L’« affaire » Volkswagen, déclenchée il y a un an par la révélation d’une tricherie gigantesque sur les émissions de ses moteurs diesel, n’en finit pas d’ébranler le premier industriel allemand. Jusqu’aux fondements mêmes d’un modèle qui a fait la gloire de l’Allemagne sur la scène mondiale ces dix dernières années. En annonçant la suppression, d’ici à 2020, de 30 000 emplois dans le monde, dont 23 000 en Allemagne, le constructeur automobile prend d’abord acte du coût du « dieselgate », pour lequel il a déjà provisionné 18,2 milliards d’euros. Il lui faut désormais faire des économies, et beaucoup. Le plan en prévoit 3,7 milliards par an, dont plus de la moitié proviendra des emplois détruits.

Pour ne pas désespérer syndicats et politiques, la société prend soin de parler également d’investissement. Comme si le scandale lui avait soudain ouvert les yeux sur la nécessité d’accélérer la transition vers la voiture électrique, nouveau Graal de toute la filière automobile mondiale. Le groupe promet 3,5 milliards d’euros d’investissements, une nouvelle usine de batteries et 9 000 embauches. Face aux 23 000 postes en moins, le compte n’y est pas : c’est une première en Allemagne.

Car, au-delà de l’accélération de la transition technologique, cette affaire sonne le glas de deux idées bien établies. La première est que le site Allemagne est un modèle de productivité et la seconde que l’industrie reste la locomotive de l’emploi outre-Rhin. Depuis plusieurs années, les analystes soulignaient le décalage croissant entre les performances de Volkswagen et celles de ses concurrents. Avec 600 000 emplois dans le monde, l’entreprise fait travailler deux fois plus de salariés que Toyota, pour fabriquer le même nombre de voitures. Et la marge bénéficiaire de la seule marque VW est quatre fois plus faible que celle du japonais. Jusqu’à présent, cette contre-performance, largement due aux usines allemandes, était masquée par la forte rentabilité de ses marques haut de gamme Audi et Porsche et par les ventes en Chine, à des prix bien plus élevés qu’en Occident.
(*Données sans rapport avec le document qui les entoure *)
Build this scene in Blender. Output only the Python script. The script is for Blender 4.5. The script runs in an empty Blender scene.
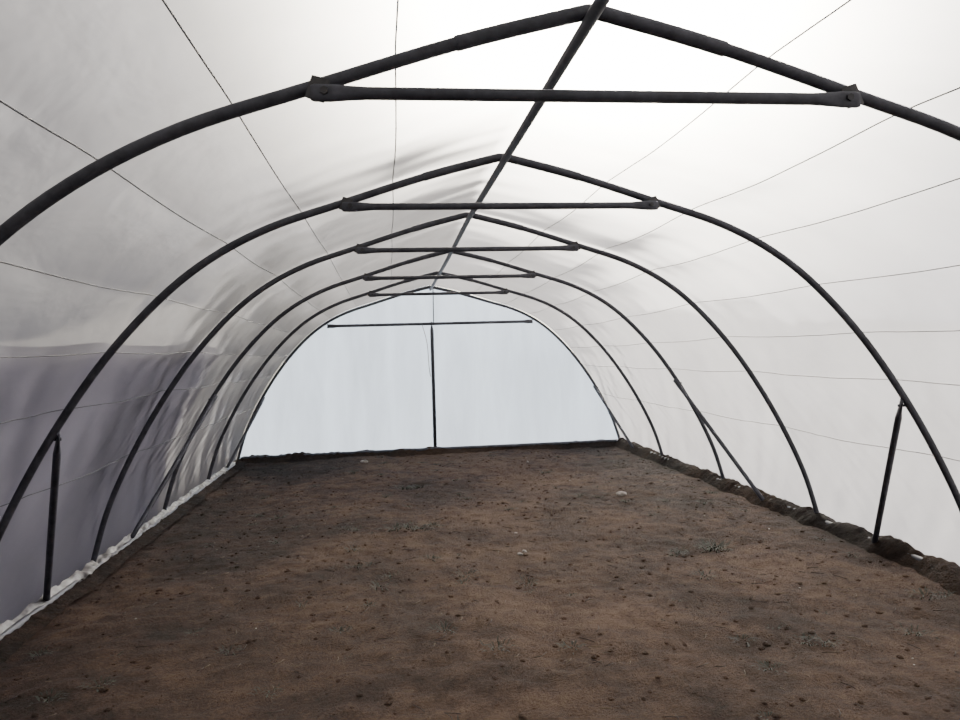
import bpy, bmesh, math, random
from mathutils import Vector, Matrix, noise
random.seed(7)
C = bpy.context.scene.collection

# ---------------- helpers ----------------
def new_obj(name, verts, faces, mat=None, smooth=True, parent=None):
    me = bpy.data.meshes.new(name)
    me.from_pydata([tuple(v) for v in verts], [], faces)
    me.update()
    if smooth:
        me.polygons.foreach_set('use_smooth', [True]*len(me.polygons))
    if mat: me.materials.append(mat)
    o = bpy.data.objects.new(name, me)
    C.objects.link(o)
    if parent: o.parent = parent
    return o

def empty(name):
    e = bpy.data.objects.new(name, None); C.objects.link(e); e.empty_display_size = .2
    return e

class Geo:
    def __init__(s): s.v=[]; s.f=[]
    def add(s, v, f):
        b=len(s.v); s.v+= [Vector(p) for p in v]; s.f += [tuple(i+b for i in q) for q in f]
    def tube(s, pts, r, seg=12, sy=None):
        pts=[Vector(p) for p in pts]; n=len(pts)
        if not isinstance(r,(list,tuple)): r=[r]*n
        vs=[]; fs=[]
        up=None
        for i,p in enumerate(pts):
            t=(pts[min(i+1,n-1)]-pts[max(i-1,0)]).normalized()
            if up is None:
                up = Vector((0,0,1)) if abs(t.z)<.9 else Vector((0,1,0))
            a=(up-t*up.dot(t)).normalized(); b=t.cross(a); up=a
            for k in range(seg):
                an=2*math.pi*k/seg
                ra=r[i]; rb=r[i]
                if sy: ra,rb=sy[i]
                vs.append(p+a*math.cos(an)*ra+b*math.sin(an)*rb)
        for i in range(n-1):
            for k in range(seg):
                k2=(k+1)%seg
                fs.append((i*seg+k,i*seg+k2,(i+1)*seg+k2,(i+1)*seg+k))
        fs.append(tuple(reversed(range(seg)))); fs.append(tuple(range((n-1)*seg,n*seg)))
        s.add(vs,fs)
    def obj(s,name,mat,parent=None,smooth=True):
        return new_obj(name,s.v,s.f,mat,smooth,parent)

def auto(o,ang=40):
    me=o.data
    try:
        me.set_sharp_from_angle(angle=math.radians(ang))
    except Exception: pass

def mat(name):
    m=bpy.data.materials.new(name); m.use_nodes=True
    nt=m.node_tree; nt.nodes.clear()
    out=nt.nodes.new('ShaderNodeOutputMaterial')
    return m,nt,out
def N(nt,t,**kw):
    n=nt.nodes.new(t)
    for k,v in kw.items():
        if k in n.inputs: n.inputs[k].default_value=v
        else: setattr(n,k,v)
    return n
def ramp(nt,fac,stops):
    r=nt.nodes.new('ShaderNodeValToRGB')
    el=r.color_ramp.elements
    while len(el)<len(stops): el.new(.5)
    for e,(p,c) in zip(el,stops):
        e.position=p; e.color=(c[0],c[1],c[2],1)
    nt.links.new(fac,r.inputs[0]); return r
def objco(nt,scale=(1,1,1)):
    tc=nt.nodes.new('ShaderNodeTexCoord'); mp=nt.nodes.new('ShaderNodeMapping')
    mp.inputs['Scale'].default_value=scale
    nt.links.new(tc.outputs['Object'],mp.inputs[0]); return mp.outputs[0]

# ---------------- materials ----------------
def film_material(name, stretch, tint=(.775,.765,.81), rough=.15, trans=.30, see=.52, bump=.22, var=.85):
    m,nt,out=mat(name); L=nt.links.new
    co=objco(nt,stretch)
    n1=N(nt,'ShaderNodeTexNoise',Scale=1.1,Detail=7.0,Roughness=.62,Distortion=.3); L(co,n1.inputs['Vector'])
    c=ramp(nt,n1.outputs['Fac'],[(.3,[t*var for t in tint]),(.68,tint)])
    co2=objco(nt,(1,.6,1))
    n3=N(nt,'ShaderNodeTexNoise',Scale=3.5,Detail=4.0,Roughness=.5,Distortion=.3); L(co2,n3.inputs['Vector'])
    bp=N(nt,'ShaderNodeBump',Strength=bump,Distance=.08); L(n3.outputs['Fac'],bp.inputs['Height'])
    tr=N(nt,'ShaderNodeBsdfTranslucent'); L(c.outputs[0],tr.inputs['Color']); L(bp.outputs[0],tr.inputs['Normal'])
    di=N(nt,'ShaderNodeBsdfDiffuse'); L(c.outputs[0],di.inputs['Color'])
    rf=N(nt,'ShaderNodeBsdfRefraction',Roughness=rough,IOR=1.02); L(c.outputs[0],rf.inputs['Color'])
    m1=N(nt,'ShaderNodeMixShader'); m1.inputs[0].default_value=see/(trans+see)
    L(tr.outputs[0],m1.inputs[1]); L(rf.outputs[0],m1.inputs[2])
    m2=N(nt,'ShaderNodeMixShader'); m2.inputs[0].default_value=trans+see
    dd=N(nt,'ShaderNodeMixRGB'); dd.inputs[0].default_value=.6; dd.inputs[2].default_value=(0,0,0,1); L(c.outputs[0],dd.inputs[1]); L(dd.outputs[0],di.inputs['Color'])
    L(di.outputs[0],m2.inputs[1]); L(m1.outputs[0],m2.inputs[2])
    gl=N(nt,'ShaderNodeBsdfGlossy',Roughness=.28); L(bp.outputs[0],gl.inputs['Normal'])
    m3=N(nt,'ShaderNodeMixShader'); m3.inputs[0].default_value=.025
    L(m2.outputs[0],m3.inputs[1]); L(gl.outputs[0],m3.inputs[2])
    L(m3.outputs[0],out.inputs[0]); return m
M_film=film_material('polythene_film',(1,1,1))
M_filmend=film_material('polythene_film_end',(2.6,1,.45),tint=(.33,.39,.51),rough=.5,trans=.7,see=.15,bump=.06,var=.76)
M_shadesheet=film_material('shade_tint_film',(1,1,1),tint=(.46,.45,.55),rough=.3,trans=.4,see=.4,bump=.1)  # darker film tint for the added sheet that shades the lower left wall

def steel(name,c1,c2,rough=.5,metal=.35):
    m,nt,out=mat(name); L=nt.links.new
    co=objco(nt)
    n=N(nt,'ShaderNodeTexNoise',Scale=14.0,Detail=6.0,Roughness=.65); L(co,n.inputs['Vector'])
    c=ramp(nt,n.outputs['Fac'],[(.35,c1),(.68,c2)])
    b=N(nt,'ShaderNodeBsdfPrincipled',Roughness=rough,Metallic=metal)
    L(c.outputs[0],b.inputs['Base Color']); L(b.outputs[0],out.inputs[0]); return m
M_steel=steel('weathered_steel',(.028,.029,.037),(.062,.063,.076),rough=.6,metal=.2)
M_bolt=steel('bolt_steel',(.02,.02,.022),(.05,.048,.048))
M_wire=steel('dark_wire',(.025,.025,.03),(.05,.05,.055),metal=0)

def soil(name,dark=False):
    m,nt,out=mat(name); L=nt.links.new
    co=objco(nt)
    a=N(nt,'ShaderNodeTexNoise',Scale=.7,Detail=6.0,Roughness=.62,Distortion=.5); L(co,a.inputs['Vector'])
    b=N(nt,'ShaderNodeTexNoise',Scale=5.0,Detail=8.0,Roughness=.75); L(co,b.inputs['Vector'])
    d=N(nt,'ShaderNodeTexNoise',Scale=60.0,Detail=6.0,Roughness=.75); L(co,d.inputs['Vector'])
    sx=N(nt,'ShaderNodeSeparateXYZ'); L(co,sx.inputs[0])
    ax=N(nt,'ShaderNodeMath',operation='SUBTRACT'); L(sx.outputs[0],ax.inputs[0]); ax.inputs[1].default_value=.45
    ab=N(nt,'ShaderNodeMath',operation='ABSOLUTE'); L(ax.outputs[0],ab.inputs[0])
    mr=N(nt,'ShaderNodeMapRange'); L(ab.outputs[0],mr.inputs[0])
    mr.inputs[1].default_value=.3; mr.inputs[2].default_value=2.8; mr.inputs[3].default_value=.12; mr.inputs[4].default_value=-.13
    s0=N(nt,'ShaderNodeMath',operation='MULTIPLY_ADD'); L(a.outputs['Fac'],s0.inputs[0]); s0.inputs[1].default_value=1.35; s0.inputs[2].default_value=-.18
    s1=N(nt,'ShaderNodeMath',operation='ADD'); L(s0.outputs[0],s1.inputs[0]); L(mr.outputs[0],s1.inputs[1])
    s2=N(nt,'ShaderNodeMath',operation='MULTIPLY_ADD'); L(b.outputs['Fac'],s2.inputs[0]); s2.inputs[1].default_value=.95; s2.inputs[2].default_value=-.475
    s3=N(nt,'ShaderNodeMath',operation='ADD'); L(s1.outputs[0],s3.inputs[0]); L(s2.outputs[0],s3.inputs[1])
    s4=N(nt,'ShaderNodeMath',operation='MULTIPLY_ADD'); L(d.outputs['Fac'],s4.inputs[0]); s4.inputs[1].default_value=.8; s4.inputs[2].default_value=-.4
    s5=N(nt,'ShaderNodeMath',operation='ADD'); L(s3.outputs[0],s5.inputs[0]); L(s4.outputs[0],s5.inputs[1])
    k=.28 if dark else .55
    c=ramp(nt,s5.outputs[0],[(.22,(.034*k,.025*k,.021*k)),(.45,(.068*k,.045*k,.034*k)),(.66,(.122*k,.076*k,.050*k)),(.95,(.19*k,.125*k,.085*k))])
    bp=N(nt,'ShaderNodeBump',Strength=1.0,Distance=.03)
    hs=N(nt,'ShaderNodeMath',operation='ADD'); L(d.outputs['Fac'],hs.inputs[0]); L(b.outputs['Fac'],hs.inputs[1])
    L(hs.outputs[0],bp.inputs['Height'])
    p=N(nt,'ShaderNodeBsdfPrincipled',Roughness=.95); p.inputs['Specular IOR Level'].default_value=.08
    L(c.outputs[0],p.inputs['Base Color']); L(bp.outputs[0],p.inputs['Normal']); L(p.outputs[0],out.inputs[0]); return m
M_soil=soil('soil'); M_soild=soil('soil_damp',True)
def simple(name,c1,c2,sc=8,rough=.9):
    m,nt,out=mat(name); L=nt.links.new
    n=N(nt,'ShaderNodeTexNoise',Scale=float(sc),Detail=4.0); L(objco(nt),n.inputs['Vector'])
    c=ramp(nt,n.outputs['Fac'],[(.35,c1),(.65,c2)])
    p=N(nt,'ShaderNodeBsdfPrincipled',Roughness=rough); L(c.outputs[0],p.inputs['Base Color']); L(p.outputs[0],out.inputs[0]); return m
M_stone=simple('pale_stone',(.16,.145,.125),(.34,.31,.28),30)
M_straw=simple('dry_straw',(.06,.045,.03),(.13,.095,.06),6)
M_twig=simple('dark_twig',(.015,.011,.009),(.035,.026,.02),6)
M_weed=simple('weed_leaf',(.009,.012,.006),(.018,.022,.011),9)
M_out=simple('rough_ground',(.035,.034,.038),(.055,.053,.058),.6)
M_skirt=simple('muddy_plastic',(.04,.036,.034),(.15,.145,.14),14,.5)

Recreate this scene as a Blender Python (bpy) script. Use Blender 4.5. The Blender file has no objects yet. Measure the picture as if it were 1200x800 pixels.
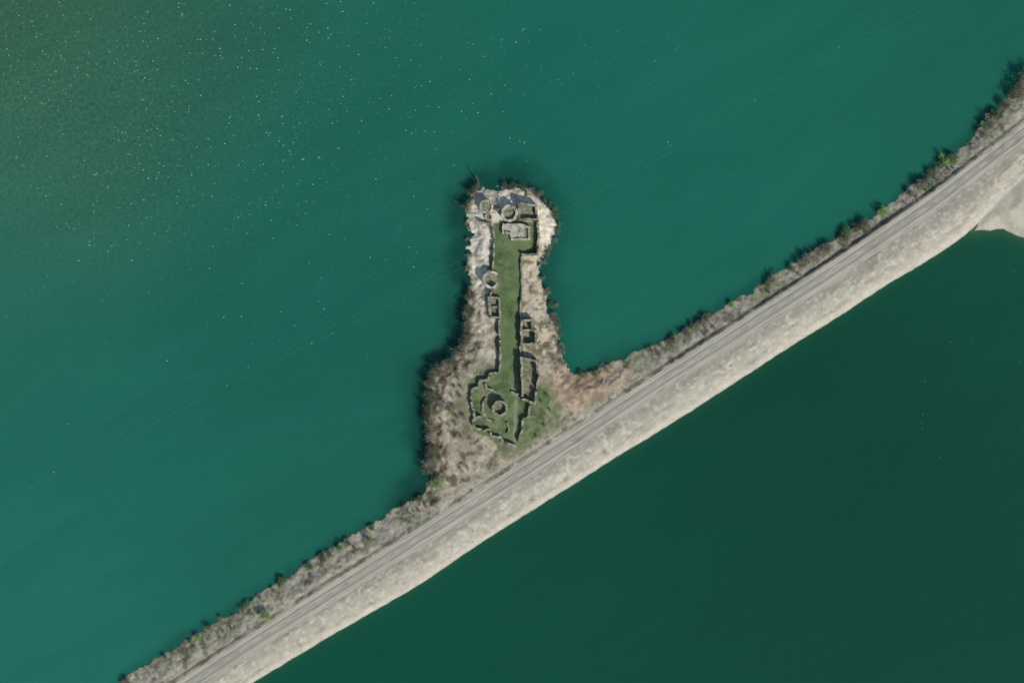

Le ralentissement du marché chinois, qui se fait au détriment des constructeurs étrangers, change la donne. C’est la raison pour laquelle l’objectif affiché est de porter la marge opérationnelle de la marque Volkswagen de 2 % à 4 %, ce qui reste encore largement inférieur aux performances visées par ses concurrents directs, comme Renault ou PSA. Mais, pour parvenir à ce résultat modeste, la firme de Wolfsburg devra tout de même faire progresser la productivité de ses usines de près de 25 %. L’effort pèsera donc, pour la première fois de son histoire, en priorité sur les salariés allemands.

Cette décision marque aussi la fin d’un âge d’or où l’Allemagne était montrée en exemple pour la vigueur de son tissu industriel, générateur d’emplois en masse. Volkswagen a accru ses effectifs de quelque 100 000 personnes ces cinq dernières années. Les fameuses réformes de 2003 et 2005, qui ont flexibilisé le marché du travail et débloqué la machine à embauches, étaient taillées sur mesure pour faire porter l’effort de productivité, et de bas salaires, sur les services plutôt que sur les salariés de l’industrie. Peter Hartz, à l’initiative de ces textes, n’était autre que l’ancien directeur du personnel de… Volkswagen. Mais le secteur industriel, s’il reste un formidable créateur de richesse, n’est plus capable de fabriquer des emplois en masse. Pour l’icône Volkswagen, une page se tourne.